* **Directions**:
Which lines in the records below contain the word "wide"? Copy each one out.

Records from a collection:
-.-.-
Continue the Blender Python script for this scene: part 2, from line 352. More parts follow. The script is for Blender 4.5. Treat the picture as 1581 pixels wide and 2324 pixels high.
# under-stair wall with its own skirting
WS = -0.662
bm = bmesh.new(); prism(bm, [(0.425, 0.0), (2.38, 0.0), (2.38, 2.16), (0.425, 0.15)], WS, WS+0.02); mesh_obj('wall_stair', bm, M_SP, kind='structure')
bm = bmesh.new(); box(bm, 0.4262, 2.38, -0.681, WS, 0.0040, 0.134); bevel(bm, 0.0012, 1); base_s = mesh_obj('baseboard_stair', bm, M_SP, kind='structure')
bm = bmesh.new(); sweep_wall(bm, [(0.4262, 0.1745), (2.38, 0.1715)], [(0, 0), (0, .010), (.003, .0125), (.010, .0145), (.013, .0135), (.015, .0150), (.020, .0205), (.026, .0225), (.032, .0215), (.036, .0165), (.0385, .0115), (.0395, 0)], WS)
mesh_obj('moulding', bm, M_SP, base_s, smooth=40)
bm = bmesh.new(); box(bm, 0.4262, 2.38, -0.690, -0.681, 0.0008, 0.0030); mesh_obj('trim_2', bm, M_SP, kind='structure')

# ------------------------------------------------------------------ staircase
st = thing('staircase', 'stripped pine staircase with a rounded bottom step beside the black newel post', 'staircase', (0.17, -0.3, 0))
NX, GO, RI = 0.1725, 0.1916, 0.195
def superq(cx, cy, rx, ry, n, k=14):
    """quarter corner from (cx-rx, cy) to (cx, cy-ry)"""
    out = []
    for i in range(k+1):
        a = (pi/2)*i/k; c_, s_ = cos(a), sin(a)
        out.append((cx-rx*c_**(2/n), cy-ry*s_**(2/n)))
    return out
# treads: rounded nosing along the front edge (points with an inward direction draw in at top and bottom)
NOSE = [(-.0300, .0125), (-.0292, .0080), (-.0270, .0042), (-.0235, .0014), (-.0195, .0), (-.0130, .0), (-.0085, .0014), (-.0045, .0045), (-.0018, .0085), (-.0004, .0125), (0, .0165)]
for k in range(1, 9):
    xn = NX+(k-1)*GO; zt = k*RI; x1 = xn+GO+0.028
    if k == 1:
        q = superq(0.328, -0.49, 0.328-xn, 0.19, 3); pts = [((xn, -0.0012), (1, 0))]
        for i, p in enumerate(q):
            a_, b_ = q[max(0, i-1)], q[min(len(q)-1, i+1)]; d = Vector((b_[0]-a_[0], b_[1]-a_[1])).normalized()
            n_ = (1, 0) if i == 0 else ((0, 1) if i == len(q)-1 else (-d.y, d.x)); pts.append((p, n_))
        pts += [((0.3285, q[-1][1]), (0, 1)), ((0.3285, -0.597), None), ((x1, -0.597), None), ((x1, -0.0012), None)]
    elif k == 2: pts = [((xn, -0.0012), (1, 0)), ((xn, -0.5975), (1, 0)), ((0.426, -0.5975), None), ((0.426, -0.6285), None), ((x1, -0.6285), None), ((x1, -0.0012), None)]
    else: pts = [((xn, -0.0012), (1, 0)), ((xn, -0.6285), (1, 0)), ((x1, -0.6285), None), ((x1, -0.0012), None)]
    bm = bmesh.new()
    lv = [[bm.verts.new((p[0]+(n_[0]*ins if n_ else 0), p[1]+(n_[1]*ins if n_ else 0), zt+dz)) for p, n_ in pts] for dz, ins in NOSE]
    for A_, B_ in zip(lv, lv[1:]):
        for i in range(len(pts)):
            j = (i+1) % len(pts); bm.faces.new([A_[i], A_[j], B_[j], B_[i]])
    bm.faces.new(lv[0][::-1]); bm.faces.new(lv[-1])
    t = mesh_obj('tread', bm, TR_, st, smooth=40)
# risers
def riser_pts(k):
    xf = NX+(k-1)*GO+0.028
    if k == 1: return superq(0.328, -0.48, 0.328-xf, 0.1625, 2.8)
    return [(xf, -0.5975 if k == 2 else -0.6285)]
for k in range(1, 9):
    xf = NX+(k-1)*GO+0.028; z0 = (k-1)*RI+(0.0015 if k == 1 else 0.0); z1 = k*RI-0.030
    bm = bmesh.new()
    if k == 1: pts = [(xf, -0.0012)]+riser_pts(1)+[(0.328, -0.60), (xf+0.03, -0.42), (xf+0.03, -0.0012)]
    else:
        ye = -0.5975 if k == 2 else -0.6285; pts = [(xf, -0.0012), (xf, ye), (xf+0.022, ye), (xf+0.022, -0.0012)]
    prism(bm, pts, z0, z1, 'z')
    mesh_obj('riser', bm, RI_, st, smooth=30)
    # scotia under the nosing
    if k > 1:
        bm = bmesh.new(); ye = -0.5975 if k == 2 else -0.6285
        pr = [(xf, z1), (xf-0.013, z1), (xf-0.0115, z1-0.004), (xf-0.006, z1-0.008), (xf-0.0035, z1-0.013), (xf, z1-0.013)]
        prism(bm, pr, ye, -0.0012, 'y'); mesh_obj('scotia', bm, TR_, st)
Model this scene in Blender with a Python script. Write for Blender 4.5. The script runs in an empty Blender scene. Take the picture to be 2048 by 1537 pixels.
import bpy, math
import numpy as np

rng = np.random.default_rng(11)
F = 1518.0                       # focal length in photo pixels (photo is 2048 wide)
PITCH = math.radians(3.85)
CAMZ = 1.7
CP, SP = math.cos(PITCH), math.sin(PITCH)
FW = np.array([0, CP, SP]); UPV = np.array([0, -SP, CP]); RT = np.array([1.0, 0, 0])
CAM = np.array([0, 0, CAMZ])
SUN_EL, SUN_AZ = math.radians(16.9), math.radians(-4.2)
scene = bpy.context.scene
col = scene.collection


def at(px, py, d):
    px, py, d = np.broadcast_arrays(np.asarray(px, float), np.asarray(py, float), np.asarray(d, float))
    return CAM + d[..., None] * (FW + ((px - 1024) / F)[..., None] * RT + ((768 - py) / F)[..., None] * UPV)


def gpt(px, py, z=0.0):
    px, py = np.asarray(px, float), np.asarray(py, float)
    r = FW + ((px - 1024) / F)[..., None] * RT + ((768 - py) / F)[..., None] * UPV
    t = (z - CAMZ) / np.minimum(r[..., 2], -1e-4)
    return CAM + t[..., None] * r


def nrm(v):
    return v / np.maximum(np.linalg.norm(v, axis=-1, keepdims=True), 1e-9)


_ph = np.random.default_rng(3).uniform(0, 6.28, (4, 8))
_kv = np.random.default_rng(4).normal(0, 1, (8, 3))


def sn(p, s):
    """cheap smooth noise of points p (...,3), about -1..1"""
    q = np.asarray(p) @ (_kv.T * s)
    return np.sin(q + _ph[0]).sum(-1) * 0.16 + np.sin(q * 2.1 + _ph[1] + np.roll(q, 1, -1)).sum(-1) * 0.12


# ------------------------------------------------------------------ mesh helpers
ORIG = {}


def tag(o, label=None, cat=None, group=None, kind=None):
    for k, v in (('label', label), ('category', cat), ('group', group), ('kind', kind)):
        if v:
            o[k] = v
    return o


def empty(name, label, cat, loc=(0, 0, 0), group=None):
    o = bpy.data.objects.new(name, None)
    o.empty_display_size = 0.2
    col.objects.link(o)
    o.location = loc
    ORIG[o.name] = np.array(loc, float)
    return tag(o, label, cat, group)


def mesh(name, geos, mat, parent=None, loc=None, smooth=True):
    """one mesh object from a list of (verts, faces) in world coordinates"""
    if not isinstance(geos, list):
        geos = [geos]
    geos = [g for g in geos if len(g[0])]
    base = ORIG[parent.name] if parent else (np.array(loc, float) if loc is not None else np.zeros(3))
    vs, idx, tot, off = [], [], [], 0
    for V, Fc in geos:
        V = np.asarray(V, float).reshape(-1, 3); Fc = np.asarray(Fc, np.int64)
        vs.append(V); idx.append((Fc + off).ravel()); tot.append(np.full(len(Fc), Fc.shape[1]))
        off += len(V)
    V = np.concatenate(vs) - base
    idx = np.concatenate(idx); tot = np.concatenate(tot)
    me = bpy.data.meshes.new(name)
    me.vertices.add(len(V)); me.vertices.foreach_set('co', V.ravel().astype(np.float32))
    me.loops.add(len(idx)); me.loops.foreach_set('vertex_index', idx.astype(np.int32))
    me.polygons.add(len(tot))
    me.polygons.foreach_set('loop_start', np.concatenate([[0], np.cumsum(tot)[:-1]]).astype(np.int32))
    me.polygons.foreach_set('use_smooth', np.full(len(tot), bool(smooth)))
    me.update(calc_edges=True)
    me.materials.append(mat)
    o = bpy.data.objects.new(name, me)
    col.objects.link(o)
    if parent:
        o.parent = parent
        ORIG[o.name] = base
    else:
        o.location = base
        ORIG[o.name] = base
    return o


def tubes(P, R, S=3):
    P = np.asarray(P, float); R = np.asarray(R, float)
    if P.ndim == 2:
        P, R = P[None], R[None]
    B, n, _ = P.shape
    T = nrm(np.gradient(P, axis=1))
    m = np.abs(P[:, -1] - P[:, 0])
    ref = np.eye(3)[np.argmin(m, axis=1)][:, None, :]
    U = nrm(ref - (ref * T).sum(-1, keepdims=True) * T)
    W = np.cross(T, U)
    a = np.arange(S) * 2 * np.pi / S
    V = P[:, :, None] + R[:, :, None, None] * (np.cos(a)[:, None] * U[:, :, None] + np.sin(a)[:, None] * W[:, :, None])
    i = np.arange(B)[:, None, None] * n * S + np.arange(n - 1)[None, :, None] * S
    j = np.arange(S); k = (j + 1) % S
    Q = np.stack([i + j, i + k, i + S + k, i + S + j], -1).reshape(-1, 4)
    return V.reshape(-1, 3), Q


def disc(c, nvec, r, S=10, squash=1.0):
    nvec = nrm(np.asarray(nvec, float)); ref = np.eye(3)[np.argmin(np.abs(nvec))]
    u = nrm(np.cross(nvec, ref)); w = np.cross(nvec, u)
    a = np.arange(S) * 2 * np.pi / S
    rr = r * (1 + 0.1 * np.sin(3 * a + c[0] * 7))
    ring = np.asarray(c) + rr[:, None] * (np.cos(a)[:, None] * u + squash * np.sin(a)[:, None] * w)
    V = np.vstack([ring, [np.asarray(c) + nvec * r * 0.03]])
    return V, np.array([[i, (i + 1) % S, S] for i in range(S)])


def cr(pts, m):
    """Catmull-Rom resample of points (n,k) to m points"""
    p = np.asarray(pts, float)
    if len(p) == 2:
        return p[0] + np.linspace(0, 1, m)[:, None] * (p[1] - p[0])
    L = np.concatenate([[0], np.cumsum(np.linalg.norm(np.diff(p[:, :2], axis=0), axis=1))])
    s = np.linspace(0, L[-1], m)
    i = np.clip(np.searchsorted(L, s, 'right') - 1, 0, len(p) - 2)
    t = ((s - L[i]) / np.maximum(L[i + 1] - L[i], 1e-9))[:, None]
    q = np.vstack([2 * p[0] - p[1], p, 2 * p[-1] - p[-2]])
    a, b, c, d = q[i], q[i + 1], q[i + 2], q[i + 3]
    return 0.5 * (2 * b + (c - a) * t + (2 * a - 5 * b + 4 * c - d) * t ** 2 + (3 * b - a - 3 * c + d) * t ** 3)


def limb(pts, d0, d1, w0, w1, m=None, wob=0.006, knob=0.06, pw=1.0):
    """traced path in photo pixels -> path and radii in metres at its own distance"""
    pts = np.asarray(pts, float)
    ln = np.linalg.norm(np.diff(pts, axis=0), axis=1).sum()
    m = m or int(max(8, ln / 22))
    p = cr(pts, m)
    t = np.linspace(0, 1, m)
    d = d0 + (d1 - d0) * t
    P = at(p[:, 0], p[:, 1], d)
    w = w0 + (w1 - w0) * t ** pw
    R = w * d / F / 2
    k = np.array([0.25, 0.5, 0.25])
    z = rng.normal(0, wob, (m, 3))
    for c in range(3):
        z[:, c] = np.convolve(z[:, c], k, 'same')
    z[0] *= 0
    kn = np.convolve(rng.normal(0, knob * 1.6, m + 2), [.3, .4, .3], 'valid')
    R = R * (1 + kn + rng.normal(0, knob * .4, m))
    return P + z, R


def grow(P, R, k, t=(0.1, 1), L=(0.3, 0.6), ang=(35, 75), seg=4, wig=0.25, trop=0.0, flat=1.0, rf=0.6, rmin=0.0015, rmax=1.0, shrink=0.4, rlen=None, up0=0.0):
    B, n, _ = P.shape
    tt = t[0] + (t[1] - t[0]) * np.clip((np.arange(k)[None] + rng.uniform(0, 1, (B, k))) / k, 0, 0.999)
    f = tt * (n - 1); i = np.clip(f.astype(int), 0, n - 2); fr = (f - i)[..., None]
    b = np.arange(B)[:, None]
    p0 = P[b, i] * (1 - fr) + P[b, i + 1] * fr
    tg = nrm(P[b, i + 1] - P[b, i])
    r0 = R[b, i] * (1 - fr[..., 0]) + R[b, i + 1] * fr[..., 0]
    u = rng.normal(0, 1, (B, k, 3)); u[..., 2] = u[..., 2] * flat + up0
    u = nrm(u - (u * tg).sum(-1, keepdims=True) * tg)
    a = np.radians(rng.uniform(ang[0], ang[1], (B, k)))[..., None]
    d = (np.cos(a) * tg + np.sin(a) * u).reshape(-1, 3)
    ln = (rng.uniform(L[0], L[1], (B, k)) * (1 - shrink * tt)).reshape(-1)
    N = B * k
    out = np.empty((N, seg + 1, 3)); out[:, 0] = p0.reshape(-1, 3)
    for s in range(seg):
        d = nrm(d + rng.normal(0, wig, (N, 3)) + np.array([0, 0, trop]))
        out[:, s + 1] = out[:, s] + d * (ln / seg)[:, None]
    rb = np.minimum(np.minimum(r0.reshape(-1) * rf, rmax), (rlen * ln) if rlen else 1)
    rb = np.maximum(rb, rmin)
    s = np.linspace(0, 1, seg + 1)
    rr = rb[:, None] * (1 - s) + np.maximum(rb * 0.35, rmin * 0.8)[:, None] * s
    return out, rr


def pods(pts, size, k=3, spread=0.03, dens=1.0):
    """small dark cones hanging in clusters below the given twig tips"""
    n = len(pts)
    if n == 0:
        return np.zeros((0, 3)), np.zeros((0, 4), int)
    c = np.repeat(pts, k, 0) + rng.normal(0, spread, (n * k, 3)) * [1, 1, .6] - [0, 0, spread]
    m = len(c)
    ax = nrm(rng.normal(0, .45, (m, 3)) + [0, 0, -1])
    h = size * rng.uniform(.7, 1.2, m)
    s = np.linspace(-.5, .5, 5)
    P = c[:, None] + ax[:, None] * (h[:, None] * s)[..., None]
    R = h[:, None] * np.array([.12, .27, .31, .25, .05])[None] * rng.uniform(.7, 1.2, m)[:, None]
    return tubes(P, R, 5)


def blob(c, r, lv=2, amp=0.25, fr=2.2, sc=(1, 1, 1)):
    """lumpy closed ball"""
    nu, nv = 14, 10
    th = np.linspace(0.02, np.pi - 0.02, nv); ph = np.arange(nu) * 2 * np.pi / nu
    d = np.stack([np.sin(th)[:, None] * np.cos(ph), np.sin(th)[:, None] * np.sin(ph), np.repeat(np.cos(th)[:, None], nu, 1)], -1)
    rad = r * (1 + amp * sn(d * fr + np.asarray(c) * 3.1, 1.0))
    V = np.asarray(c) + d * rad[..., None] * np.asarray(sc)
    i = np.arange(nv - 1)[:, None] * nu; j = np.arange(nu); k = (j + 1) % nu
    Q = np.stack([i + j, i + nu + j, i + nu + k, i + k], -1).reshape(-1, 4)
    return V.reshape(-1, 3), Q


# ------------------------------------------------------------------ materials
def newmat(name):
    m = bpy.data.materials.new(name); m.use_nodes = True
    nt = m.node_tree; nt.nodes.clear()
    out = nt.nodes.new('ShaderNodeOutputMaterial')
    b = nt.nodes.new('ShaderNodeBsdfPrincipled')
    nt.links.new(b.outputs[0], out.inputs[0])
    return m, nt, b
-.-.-
* **Solved exercise**:
Continue the Blender Python script for this scene: part 2, from line 352. More parts follow. The script is for Blender 4.5. Treat the picture as 1581 pixels wide and 2324 pixels high.
F = 1518.0                       # focal length in photo pixels (photo is 2048 wide)